Ainda de acordo com Grandchamp, depois do incidente em junho do ano passado foi criada uma “comissão de avaliação de incidentes informal” formada por técnicos da Vale e da TÜV SÜD, além de outros dois consultores externos. Após algumas discussões, o grupo teria entendido ser necessário utilizar uma técnica para aprimorar a segurança na barragem para a colocação de drenos que vinha sendo realizada pela Vale no local.

"Que o declarante como possuía a palavra final sobre o que fazer, como medida de precaução, entendeu por bem em não executar a técnica de DHP (a primeira sugerida pelo grupo) e sim solicitar a TÜV SÜD a apresentação de alternativas objetivando melhorar a segurança da perfuração ou colocação de drenos; que a TÜV SÜD apresentou algumas alternativas, mas basicamente se resumiam a perfuração através de drenos mais finos e menos profundos, o que na visão do declarante poderia resultar no mesmo problema", afirmou o geólogo em seu depoimento.

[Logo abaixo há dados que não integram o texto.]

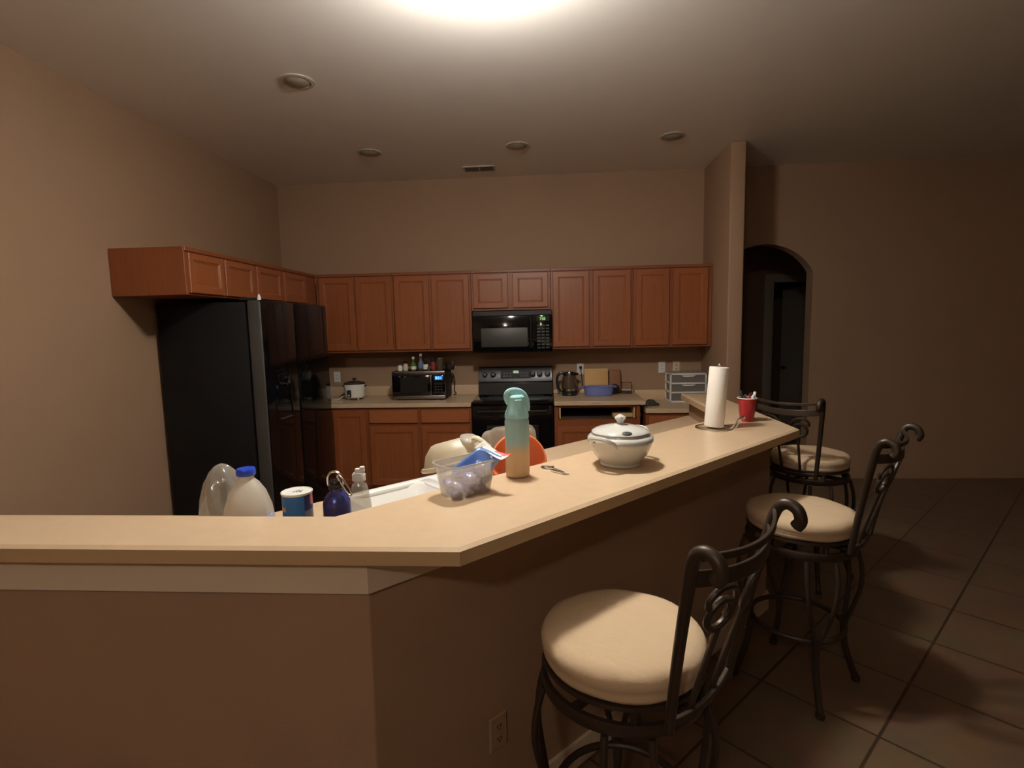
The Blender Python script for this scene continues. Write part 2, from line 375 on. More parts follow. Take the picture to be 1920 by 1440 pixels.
def sink():
    t = thing('kitchen_sink', 'white double bowl drop-in sink behind the bar', 'sink', (*to((T0+T1)/2, (O0+O1)/2), .914), R(45))
    w, d = (T1-T0)+.05, (O1-O0)+.03
    b = B()
    # rim frame with two bowls
    bowls = [(-.215, .36), (.2, .40)]
    # rim plates: outer border and divider
    def ringz(cx, bw, bd):
        rs = [rrect(bw+.0, bd, .07, .016, cx=cx), rrect(bw-.02, bd-.02, .065, .008, cx=cx), rrect(bw-.04, bd-.04, .06, -.11, cx=cx), rrect(bw-.10, bd-.10, .04, -.125, cx=cx)]
        loft(b, rs, cap0=False, cap1=True)
        rs2 = [rrect(bw, bd, .07, .016, cx=cx), rrect(bw, bd, .07, .0, cx=cx), rrect(bw-.02, bd-.0, .06, -.11, cx=cx), rrect(bw-.08, bd-.08, .04, -.135, cx=cx)]
        loft(b, rs2, cap0=False, cap1=True)
    bd = d-.07
    for cx, bw in bowls: ringz(cx, bw, bd)
    # rim top: outer rounded rectangle bridged to the bowls with quads per side
    zt = .016
    def plate(x0, x1, y0, y1): box(b, x0, x1, y0, y1, .001, zt+.001, .004, 2)
    plate(-w/2, w/2, bd/2-.012, d/2); plate(-w/2, w/2, -d/2, -bd/2+.012)
    plate(-w/2, -.385, -d/2, d/2); plate(.39, w/2, -d/2, d/2); plate(-.045, .01, -bd/2, bd/2)
    for cx, bw in bowls:
        for sx in (-1, 1):
            for sy in (-1, 1):
                c = [(cx+sx*bw/2, sy*bd/2)]
                for k in range(6):
                    a = R(90*k/5); c.append((cx+sx*(bw/2-.07+.07*math.cos(a)), sy*(bd/2-.07+.07*math.sin(a))))
                prism(b, c, .002, zt)
    obj('basin', b, M['enamel'], t, smooth=50)
    for cx, bw in bowls:
        b = B(); lathe(b, [(.04, 0), (.04, .003), (.03, .004), (.012, .001)], 24); obj('drain', b, M['steel'], t, loc=(cx, 0, -.124))
sink()

# back counters
b = B()
NSP = 2
def edge_counter(name, poly, z0, z1, splash, label):
    n = len(poly); bmx = B(); prism(bmx, poly, z0, z1)
    for f in bmx.faces: f.material_index = 0
    o = obj(name, bmx, M['laminate'], smooth=20, bevel=.004)
    if splash:
        s = B()
        for r in splash: box(s, *r, .003)
        global NSP; NSP += 1; struct('trim_%d' % NSP, s, M['laminate'])
    return tag(o, label, 'countertop')
edge_counter('back_counter', [(XL+.002, -.635), (-.386, -.635), (-.386, -.003), (XL+.002, -.003)], .875, .914,
             [(XL+.004, -.386, -.021, -.003, .9145, 1.014)], 'tan laminate counter along the back wall left of the range')
edge_counter('back_counter', [(.386, -.635), (1.215, -.635), (1.215, -.003), (.386, -.003)], .875, .914,
             [(.386, 1.2, -.021, -.003, .9145, .95)], 'tan laminate counter right of the range, under kettle and blue basin')
edge_counter('low_counter', [(1.217, -.635), (XR-.002, -.635), (XR-.002, -.003), (1.217, -.003)], .797, .837,
             [(1.217, XR-.003, -.021, -.003, .8375, .937)], 'lower tan laminate counter step under the plastic drawers')

# ------------------------------------------------------------------ cabinets
RINGS = [(0, .02), (0, .004), (.004, 0), (.05, 0), (.056, .005), (.061, .005), (.066, .009), (.08, .009)]
def door(parent, x, z, w, h, y, name='door', m='wood', rings=RINGS):
    b = B(); rect_rings(b, w, h, rings); return obj(name, b, M[m], parent, loc=(x, y-.02, z), smooth=25)
DRW = [(0, .02), (0, .005), (.005, 0), (.012, 0)]
def upper(name, label, x0, x1, z0, z1, depth, doors, loc=None, rz=0, yf=None, zpad=.022, group=None):
    """wall cabinet in local coordinates: back at y=0, front at y=-depth"""
    t = thing(name, label, 'cabinet', loc or (x0, -.002, 0), rz, group)
    w = x1-x0; b = B(); box(b, 0, w, -depth, 0, z0, z1, .002, 1)
    box(b, 0, w, -depth-.012, -depth-.0004, z1-.028, z1+.0, .003, 1)
    obj('body', b, M['wood_side'], t, smooth=25)
    for a, c in doors: door(t, a-x0, z0+zpad, c-a, z1-.035-(z0+zpad), -depth-.001)
    return t
G = 'cherry wood wall cabinets'
ZC0, ZC1 = 1.383, 2.152
upper('wall_cabinet', 'tall double-door wooden wall cabinet nearest the fridge, above the rice cooker', -1.928, -1.162, ZC0, ZC1, .33, [(-1.896, -1.548), (-1.532, -1.176)])
upper('wall_cabinet', 'double-door wooden wall cabinet above the small countertop microwave', -1.16, -.397, ZC0, ZC1, .33, [(-1.149, -.807), (-.781, -.416)])
upper('wall_cabinet', 'short two-door wooden wall cabinet directly above the black built-in microwave', -.395, .365, 1.766, ZC1, .33, [(-.375, -.04), (.007, .344)])
upper('wall_cabinet', 'double-door wooden wall cabinet right of the built-in microwave, above the kettle', .367, 1.146, ZC0, ZC1, .33, [(.39, .733), (.769, 1.124)])
upper('wall_cabinet', 'double-door wooden wall cabinet beside the wall pillar, farthest right', 1.148, XR-.003, ZC0, ZC1, .33, [(1.169, 1.481), (1.516, 1.835)])
# over the fridge: local x runs along +y, front faces +x
fx = -1.93
def over_fridge(y0, y1, doors, label):
    d = fx-XL; t = thing('wall_cabinet', label, 'cabinet', (XL+.002, y0, 0), R(90))
    w = y1-y0; b = B(); box(b, 0, w, -d, 0, 1.852, ZC1, .002, 1); box(b, 0, w, -d-.012, -d-.0004, ZC1-.028, ZC1, .003, 1)
    obj('body', b, M['wood_side'], t, smooth=25)
    for a, c in doors: door(t, a-y0, 1.865, c-a, ZC1-.035-1.865, -d-.001, rings=[(0, .02), (0, .004), (.004, 0), (.042, 0), (.047, .005), (.051, .005), (.056, .009), (.07, .009)])
over_fridge(-2.24, -1.452, [(-2.22, -1.86), (-1.84, -1.47)], 'short wooden cabinet over the near side of the black fridge')
over_fridge(-1.45, -.344, [(-1.43, -1.044), (-.998, -.59)], 'short two-door wooden cabinet over the fridge, reaching into the room corner')

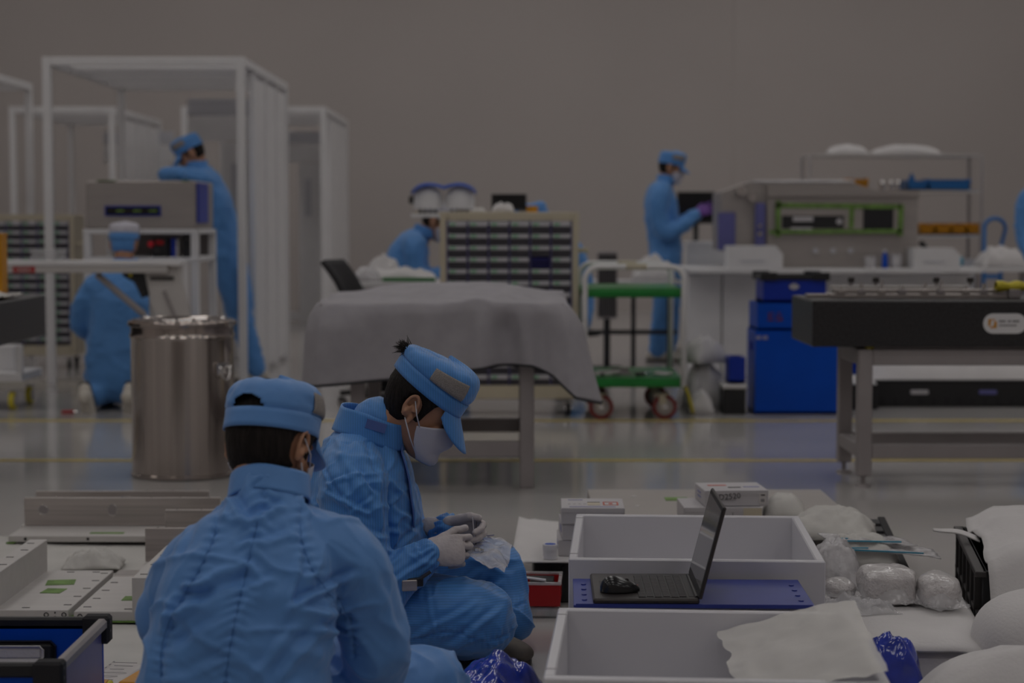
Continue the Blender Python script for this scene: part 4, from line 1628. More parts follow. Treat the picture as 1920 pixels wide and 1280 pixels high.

De acordo com ele, foram recebidas cerca de sete propostas de empresas com tecnologias diferentes para a drenagem da barragem, mas que ele só tomou conhecimento da proposta em janeiro deste ano, e seis meses após o ocorrido a empresa ainda não havia definido qual tecnologia seria implementada.

"Que o declarante chegou a marcar uma reunião com Flavio Nunes (funcionário da VALE), geólogo responsável pelo contrato de perfuração; que em razão desses contatos terem sido realizados já no final de 2018 não havia sido definido qual tecnologia a ser adotada até a data em que houve o rompimento da barragem", diz a transição.

Em nota, a Vale informou que "é importante ressaltar que não houve registro de aumento do nível de água no maciço da barragem" e que os "dados indicam uma redução do nível da água na seção principal da estrutura".

"Após instalação dos drenos horizontais profundos (DHPs), como medida adicional de segurança depois de auditoria regular, em 2018, foi feita uma inspeção em toda a barragem e não se detectou nenhuma anomalia. Duas auditorias foram realizadas em junho e setembro de 2018 por empresa de renome internacional, que atestou a segurança física e hidráulica da estrutura", diz o texto.